Gingrich can't stop referencing the media even as he attacks it. Romney, too, has been on both sides of the issue. At a
January 7 debate, for example, Gingrich was trying to portray Romney as a robber baron when he was at Bain Capital, citing
The Times. "That was, I think,
The New York Times story two days ago. They took one specific company. They walked through in detail. They showed what they bought it for, how much they took out of it and the 1,700 people they left unemployed." Romney responded, "I'm not surprised to have
The New York Times try and put free enterprise on trial." But a couple weeks later, after Gingrich got such rave reviews by bashing the media in debates, Romney said attacking reporters was a
cheap shot:
“It’s very easy to talk down a moderator... The moderator asks a question and then has to sit by and take whatever you send to them. And Speaker Gingrich has been wonderful at attacking the moderators and attacking the media. That’s always a favorite response for the home crowd.”
"The home crowd Romney references would be you, apparently aka the rubes that enjoy that sort of thing,"
Big Journalism complained. "It would appear as though Mitt relates more to the authority figures the media moderators represent... Mitt’s political instincts are terrible.

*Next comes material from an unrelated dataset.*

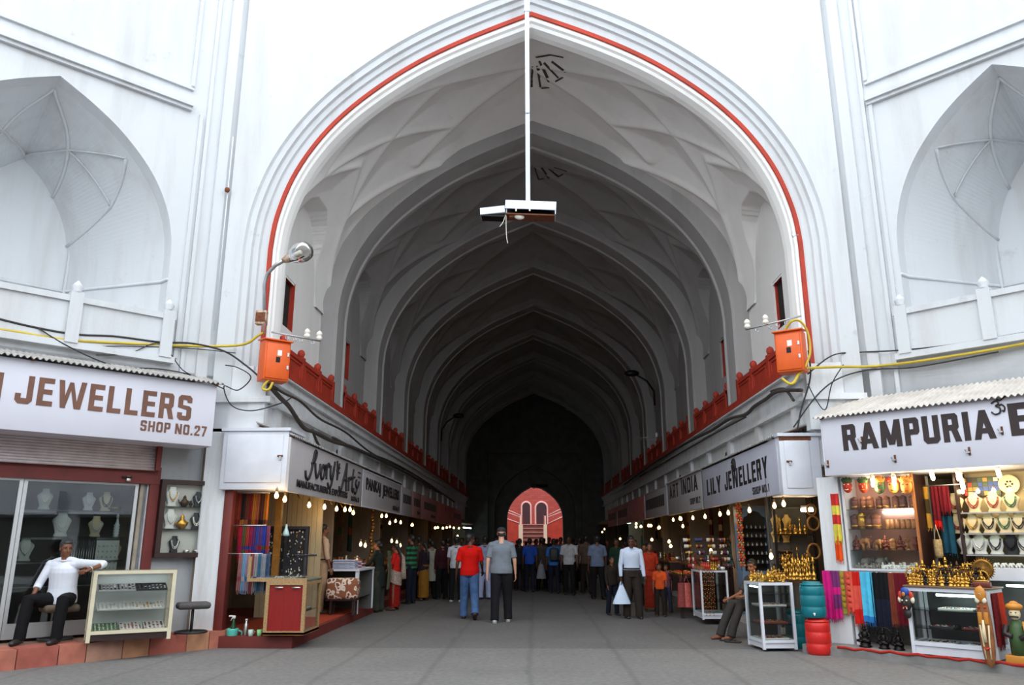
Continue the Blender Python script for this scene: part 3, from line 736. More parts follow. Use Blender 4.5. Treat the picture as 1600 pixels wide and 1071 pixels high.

Why else would he allow himself to be portrayed as defending the media, while talking down to the Republican base?"
Meanwhile, Republican ads have featured reporters from MSNBC, NBC News, Salon, ABC News, The Boston Globe, Forbes, The Washington Post, and CNN. Many reporters are mad that their work and identities are being being used in attack ads, Hagey reports, though they can't agree on why, citing injury to reputation, copyright infringement, and misrepresenting their words. Tom Brokaw said he was "uncomfortable" that 25 seconds of his report about Gingrich's ethics problems in the 1990s. BuffFeed's Andrew Kaczynski, on the other hand, told Politico he found it "mildly annoying" when his news organization's logo was blacked out in a Gingrich ad using old footage Kaczynski had uncovered.